Written for An Officer and a Gentleman, the single won the Oscar for Best Original Song in 1983 and reached number 1 on the Hot 100. Cocker’s ragged baritone against Warnes’s clarity gave the song a textural contrast that set it apart from the smoother adult contemporary fare around it. Throughout the mid-1980s, it was a fixture of the casual dining soundtrack, the kind of song that stopped conversation for a moment when the chorus arrived.

Image Credit: A&M Records / Wikimedia Commons.

“We’ve only just begun” by The Carpenters (1970)

Originally written as a bank commercial, the recording became one of the Carpenters’ most enduring tracks. Richard and Karen heard it in a Crocker Bank television ad and contacted the songwriters immediately. It reached number 2 on the Hot 100 in 1970 and remained in rotation for decades.
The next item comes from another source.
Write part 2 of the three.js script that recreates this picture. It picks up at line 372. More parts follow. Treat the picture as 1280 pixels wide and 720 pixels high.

By the time the chain restaurants of the 1980s were at their peak, it had long since become part of the ambient furniture of American commercial life.

Image credit: jgroup / iStock

Wrap up 

The music in those restaurants was not chosen for its artistic merit. It was chosen to keep people comfortable and to fill the silence without demanding attention. By design or by accident, it did something more. It lodged itself permanently in the memories of everyone who sat in those booths. Decades later, a single bar of any of these songs can put you right back at that table.